Duncan is a pantomime stalwart and brings a bright-eyed “show-must-go-on” stoicism to his role, but for all his physical energy, he lacks both the archness and the vulnerability needed to bring the character and his anguished past truly alive. His singing voice becomes fainter as the production unfolds, to reflect a breathless performer well past his prime, but these deliberately faltering moments do not have enough emotional purchase.

Ronald’s childhood of family abuse, separation and loss is affecting but verges on the generic narrative of a child performer, pushed on to the stage by an overbearing and violent father with a loving but undermined mother in the shadows.

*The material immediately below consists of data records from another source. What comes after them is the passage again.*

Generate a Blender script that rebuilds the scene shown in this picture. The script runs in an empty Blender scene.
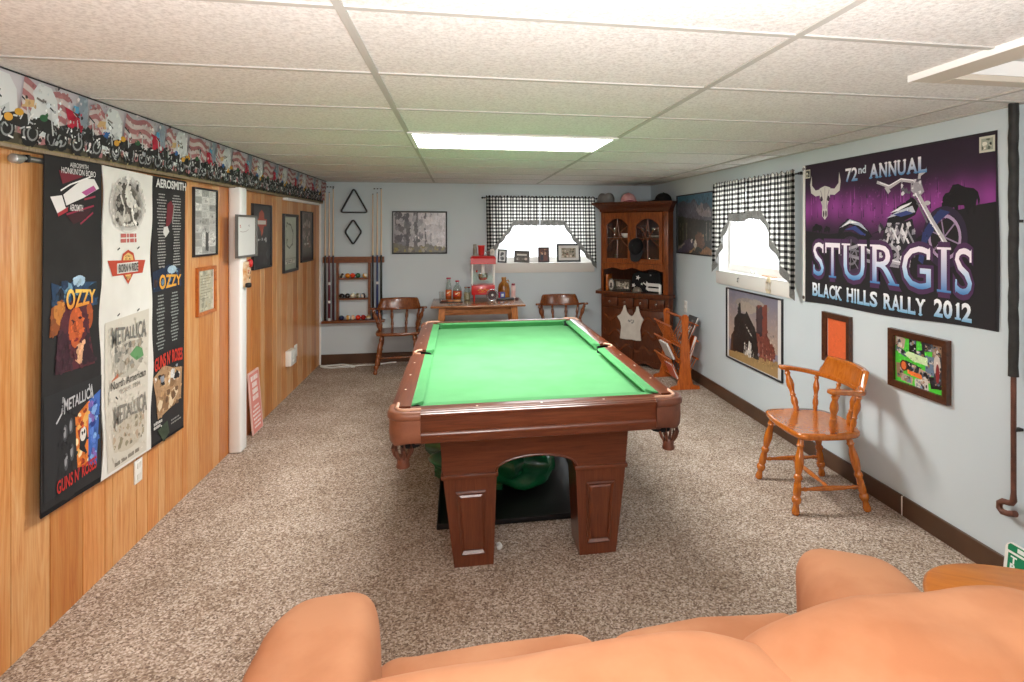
import bpy, bmesh, math, random
from mathutils import Vector, Matrix, noise

SC = bpy.context.scene
COL = SC.collection
PI = math.pi
XL, XR, YB, YF, ZC = -1.58, 2.395, 6.99, -1.3, 2.11     # room, metres; camera stands at x = y = 0


# ------------------------------------------------------------------ helpers
def lin(h):
    if isinstance(h, (tuple, list)):
        return tuple(h[:3])
    h = h.lstrip('#')
    v = [int(h[i:i + 2], 16) / 255 for i in (0, 2, 4)]
    return tuple(c / 12.92 if c <= .04045 else ((c + .055) / 1.055) ** 2.4 for c in v)


def link(o, parent=None):
    COL.objects.link(o)
    if parent is not None:
        o.parent = parent
    return o


def tag(o, label=None, cat=None, group=None, kind=None):
    if label: o['label'] = label
    if cat: o['category'] = cat
    if group: o['group'] = group
    if kind: o['kind'] = kind
    return o


def thing(name, label, cat, loc=(0, 0, 0), rz=0, group=None):
    o = bpy.data.objects.new(name, None)
    o.empty_display_size = .05
    link(o)
    o.location = loc
    o.rotation_euler = (0, 0, rz)
    return tag(o, label, cat, group)


def dup(root, loc, rz=0, label=None, group=None):
    r = root.copy(); COL.objects.link(r)
    r.location = loc; r.rotation_euler = (0, 0, rz)
    if label: r['label'] = label
    if group: r['group'] = group
    for ch in list(root.children):
        c = ch.copy(); COL.objects.link(c); c.parent = r
        for g in list(ch.children):
            d = g.copy(); COL.objects.link(d); d.parent = c
    return r


def obj(name, bm, mat, parent=None, smooth=None, recalc=True):
    if recalc:
        bmesh.ops.recalc_face_normals(bm, faces=bm.faces)
    me = bpy.data.meshes.new(name)
    bm.to_mesh(me); bm.free()
    for m in (mat if isinstance(mat, (list, tuple)) else [mat]):
        me.materials.append(m)
    if smooth is not None:
        me.polygons.foreach_set('use_smooth', [True] * len(me.polygons))
        me.set_sharp_from_angle(angle=math.radians(smooth))
    o = bpy.data.objects.new(name, me)
    return link(o, parent)


def struct(name, bm, mat, parent=None, smooth=None):
    o = obj(name, bm, mat, parent, smooth)
    o['kind'] = 'structure'
    return o


def B():
    return bmesh.new()


def box(bm, x0, x1, y0, y1, z0, z1, bev=0, seg=2, mi=0, M=None):
    r = bmesh.ops.create_cube(bm, size=1)
    vs = r['verts']
    for v in vs:
        v.co = Vector(((x0 + x1) / 2 + v.co.x * (x1 - x0), (y0 + y1) / 2 + v.co.y * (y1 - y0), (z0 + z1) / 2 + v.co.z * (z1 - z0)))
        if M is not None: v.co = M @ v.co
    fs = {f for v in vs for f in v.link_faces}
    for f in fs: f.material_index = mi
    if bev:
        es = {e for v in vs for e in v.link_edges}
        bmesh.ops.bevel(bm, geom=list(es), offset=bev, segments=seg, affect='EDGES', profile=.5, material=-1)
    return bm


def bx(x0, x1, y0, y1, z0, z1, bev=0, seg=2):
    return box(B(), x0, x1, y0, y1, z0, z1, bev, seg)


def ring_faces(bm, rings, cap=True, closed=False, mi=0):
    n = len(rings[0])
    pairs = list(zip(rings, rings[1:]))
    if closed: pairs.append((rings[-1], rings[0]))
    for a, b in pairs:
        for i in range(n):
            j = (i + 1) % n
            f = bm.faces.new((a[i], a[j], b[j], b[i])); f.material_index = mi
    if cap and not closed:
        f = bm.faces.new(list(reversed(rings[0]))); f.material_index = mi
        f = bm.faces.new(rings[-1]); f.material_index = mi


def turned(bm, p0, p1, prof, seg=12, mi=0, sx=1.0):
    """lathe-turned piece: prof = [(t along p0->p1, radius)]"""
    p0, p1 = Vector(p0), Vector(p1)
    d = (p1 - p0)
    q = d.normalized().to_track_quat('Z', 'Y')
    rings = []
    for t, r in prof:
        c = p0 + d * t
        rings.append([bm.verts.new(c + q @ Vector((max(r, .0004) * sx * math.cos(2 * PI * k / seg), max(r, .0004) * math.sin(2 * PI * k / seg), 0))) for k in range(seg)])
    ring_faces(bm, rings, mi=mi)
    return bm


def lathe(bm, prof, c=(0, 0, 0), seg=20, mi=0):
    """profile [(r, z)] about the z axis through c"""
    rings = []
    for r, z in prof:
        rings.append([bm.verts.new((c[0] + max(r, .0004) * math.cos(2 * PI * k / seg), c[1] + max(r, .0004) * math.sin(2 * PI * k / seg), c[2] + z)) for k in range(seg)])
    ring_faces(bm, rings, mi=mi)
    return bm


def tube(bm, pts, r, seg=8, closed=False, mi=0, flat=None, up=(0, 0, 1)):
    """round (or flat=(w,h) rectangular-ish) tube along points"""
    pts = [Vector(p) for p in pts]
    n = len(pts)
    rings = []
    for i, p in enumerate(pts):
        if closed:
            d = pts[(i + 1) % n] - pts[i - 1]
        else:
            d = pts[min(i + 1, n - 1)] - pts[max(i - 1, 0)]
        d.normalize()
        u = Vector(up)
        s = d.cross(u)
        if s.length < 1e-4: s = d.cross(Vector((1, 0, .01)))
        s.normalize(); t = s.cross(d).normalized()
        rr = r[i] if isinstance(r, (list, tuple)) else r
        if flat:
            w, h = flat[i] if isinstance(flat, list) else flat
            ring = []
            for k in range(seg):
                a = 2 * PI * k / seg
                ca, sa = math.cos(a), math.sin(a)
                e = .45
                ring.append(bm.verts.new(p + s * (w / 2 * math.copysign(abs(ca) ** e, ca)) + t * (h / 2 * math.copysign(abs(sa) ** e, sa))))
        else:
            ring = [bm.verts.new(p + s * (rr * math.cos(2 * PI * k / seg)) + t * (rr * math.sin(2 * PI * k / seg))) for k in range(seg)]
        rings.append(ring)
    ring_faces(bm, rings, closed=closed, mi=mi)
    return bm


def prism(bm, pts, a, b, axis='y', mi=0, M=None):
    """2-D outline extruded: axis y -> pts are (x,z); axis z -> (x,y); axis x -> (y,z)"""
    def P(p, t):
        v = Vector((p[0], t, p[1])) if axis == 'y' else Vector((p[0], p[1], t)) if axis == 'z' else Vector((t, p[0], p[1]))
        return M @ v if M is not None else v
    r0 = [bm.verts.new(P(p, a)) for p in pts]
    r1 = [bm.verts.new(P(p, b)) for p in pts]
    ring_faces(bm, [r0, r1], mi=mi)
    return bm


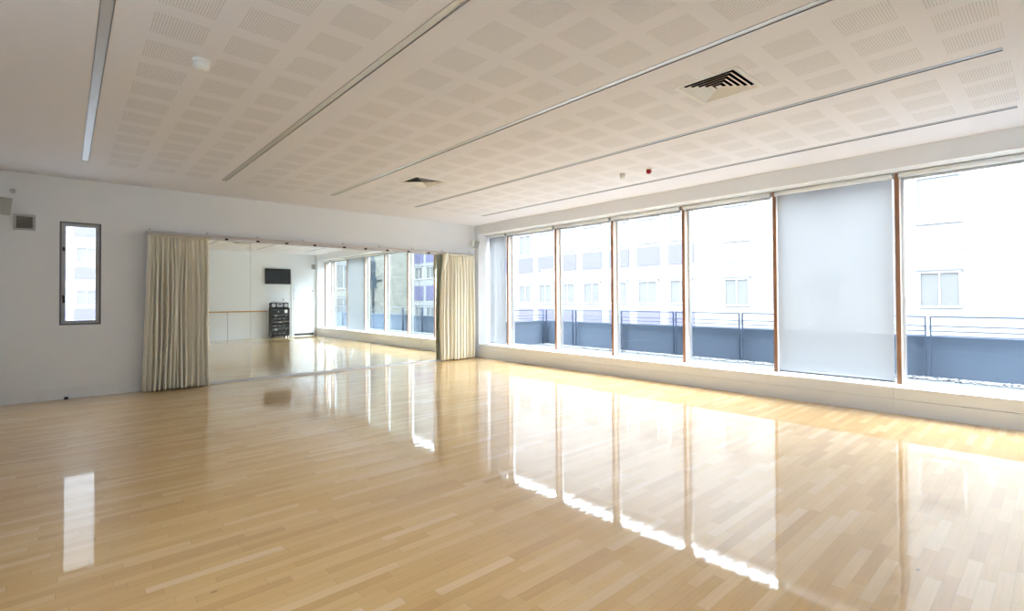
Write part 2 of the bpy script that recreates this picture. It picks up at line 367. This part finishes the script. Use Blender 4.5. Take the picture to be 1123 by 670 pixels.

The script pays homage to music-hall greats from Charlie Chaplin to Dan Leno but these interludes feel bolted on, taking us outside Ronald’s story, and the potted biographies of these inwardly troubled comic geniuses rehearse the over-familiar idea of the tears of a clown. There are some lovely moments nonetheless, such as Duncan’s sparky turns as Widow Twankey and Dame Trott and his poignant rendition of Look for the Silver Lining. Peter Humphrey’s set comprises a dressing room filled with bonnets, dresses and a light-bulb mirror, and it reeks of the magic of theatre but also the faded glory of seaside entertainment. Most of all, Duncan’s performance is heroic in its heartfelt earnestness, even if this feels by the end like a play whose parts have not quite come together.